The distribution of EPWP under different interface parameters.

Conclusions

According to the assumptions of continuous drainage boundary and free strain, this paper adopts the Laplace–Hankel transform method, aiming at finding the theoretical solution of electroosmosis–surcharge preloading consolidation closer to the actual condition, which can provide guidance for the engineering.
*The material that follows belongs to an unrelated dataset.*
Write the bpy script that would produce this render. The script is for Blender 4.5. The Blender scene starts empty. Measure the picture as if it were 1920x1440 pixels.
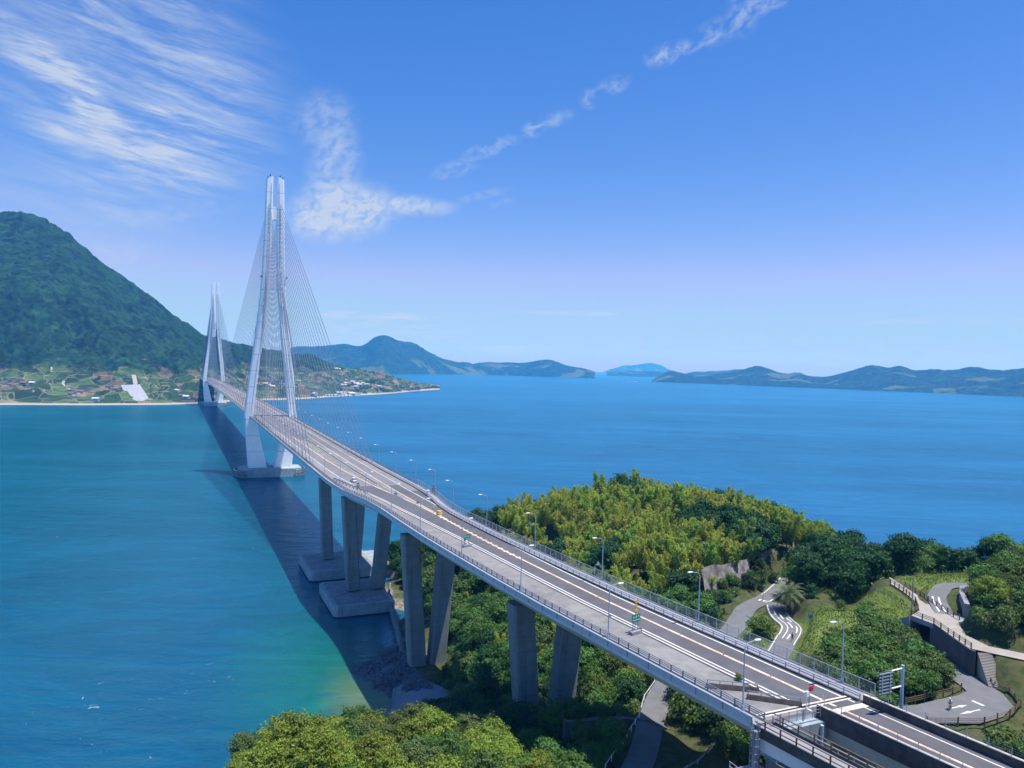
import bpy, math, random
import numpy as np
from math import sin, cos, radians, pi
random.seed(7); rng = np.random.default_rng(7)
SC = bpy.context.scene; COL = SC.collection

# ---------------------------------------------------------------- camera
CAMH = 88.3
pitch = radians(1.4); roll = radians(1.545)
cam = bpy.data.cameras.new('camera'); co = bpy.data.objects.new('camera', cam); COL.objects.link(co)
from mathutils import Vector, Matrix
Fv = Vector((0, cos(pitch), -sin(pitch))); Rv = Vector((1, 0, 0)); Uv = Rv.cross(Fv)
RX = Rv*cos(roll) + Uv*sin(roll); UY = -Rv*sin(roll) + Uv*cos(roll)
M = Matrix((RX, UY, -Fv)).transposed().to_4x4(); M.translation = (0, 0, CAMH)
co.matrix_world = M
cam.sensor_width = 36; cam.sensor_fit = 'HORIZONTAL'; cam.lens = 1421/1920*36
cam.clip_start = 1; cam.clip_end = 100000
SC.camera = co
SC.cycles.volume_bounces = 1
SC.render.resolution_x = 1024; SC.render.resolution_y = 768

# bridge frame: u runs along the bridge away from here (0 at the nearer tower), v to its right
T1 = np.array([-183., 576.]); TH = radians(24.1)
dF = np.array([-sin(TH), cos(TH)]); dR = np.array([cos(TH), sin(TH)])
def W(u, v, z=0.):
    p = T1 + dF*u + dR*v
    return (p[0], p[1], z)
RE = 7.4e6
def drop(x, y): return -(x*x+y*y)/(2*RE)

# ---------------------------------------------------------------- light
Sx, Sy = dR*0.21 + dF*(-0.16)
sd = Vector((Sx, Sy, 1.0)).normalized()
sun = bpy.data.lights.new('sun', 'SUN'); sun.energy = 5.0; sun.angle = radians(0.53); sun.color = (1.0, 0.965, 0.91)
so = bpy.data.objects.new('sun', sun); COL.objects.link(so)
so.rotation_euler = (-sd).to_track_quat('-Z', 'Y').to_euler(); so.location = (0, 0, 900)
SC.view_settings.view_transform = 'Standard'; SC.view_settings.look = 'None'
SC.view_settings.exposure = 0.28; SC.view_settings.gamma = 1.0
SKY_STRENGTH = 0.082

world = bpy.data.worlds.new('World'); SC.world = world; world.use_nodes = True
nt = world.node_tree; nt.nodes.clear()
class NB:
    """small node-graph helper"""
    def __init__(s, nt): s.nt = nt
    def n(s, t, **k):
        o = s.nt.nodes.new(t)
        for a, b in k.items():
            if a == 'ins':
                for i, val in b.items(): s.put(o.inputs[i], val)
            else: setattr(o, a, b)
        return o
    def put(s, sock, val):
        if hasattr(val, 'is_output'): s.nt.links.new(val, sock)
        elif hasattr(val, 'outputs'): s.nt.links.new(val.outputs[0], sock)
        else: sock.default_value = val
    def m(s, op, a, b=None, c=None, clamp=False):
        o = s.n('ShaderNodeMath', operation=op, use_clamp=clamp); s.put(o.inputs[0], a)
        if b is not None: s.put(o.inputs[1], b)
        if c is not None: s.put(o.inputs[2], c)
        return o.outputs[0]
    def mix(s, f, a, b):
        o = s.n('ShaderNodeMix', data_type='RGBA'); s.put(o.inputs[0], f); s.put(o.inputs[6], a); s.put(o.inputs[7], b)
        return o.outputs[2]
    def noise(s, vec, scale, detail=4, rough=.55, dist=0.):
        o = s.n('ShaderNodeTexNoise'); 
        if vec is not None: s.put(o.inputs['Vector'], vec)
        o.inputs['Scale'].default_value = scale; o.inputs['Detail'].default_value = detail
        o.inputs['Roughness'].default_value = rough; o.inputs['Distortion'].default_value = dist
        return o.outputs['Fac']
    def ramp(s, f, a, b, smooth=True):
        o = s.n('ShaderNodeMapRange', interpolation_type='SMOOTHSTEP' if smooth else 'LINEAR')
        s.put(o.inputs[0], f); s.put(o.inputs[1], a); s.put(o.inputs[2], b); return o.outputs[0]
    def xyz(s, x, y, z=0.):
        o = s.n('ShaderNodeCombineXYZ'); s.put(o.inputs[0], x); s.put(o.inputs[1], y); s.put(o.inputs[2], z); return o.outputs[0]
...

The conclusions obtained after analytical modeling and parametric analysis include:

1. (1)

   The spatial distribution of the consolidation solutions obtained based on the free-strain assumption shows the EPWP at different times, which is convenient to reveal the coupling effect generated by the electric field, thereby offering a framework to explore the influence of the radial electric field on consolidation properties.

2. (2)

   Electro-osmosis, as a technique particularly suitable for consolidation of low-permeability soils, combined with surcharge preloading, effectively improves the consolidation efficiency of soft soil, and the two are linearly superimposable.

3. (3)

   The absolute value of the final negative EPWP induced by electro-osmosis grows with an increase in the hydraulic-to-electrical permeability coefficient ratio or applied voltage, indicating a direct proportional relationship between them.

4. (4)

   The proposed solutions for axisymmetric consolidation of saturated soft soils under electro-osmotic-enhanced surcharge preloading are universally applicable; they can be employed to replicate real-world scenarios with varying permeability top boundaries by establishing appropriate interface parameters. Additionally, the test results indicate that assuming that the permeable boundary is a continuous permeable boundary will facilitate the modelling of real boundary permeability.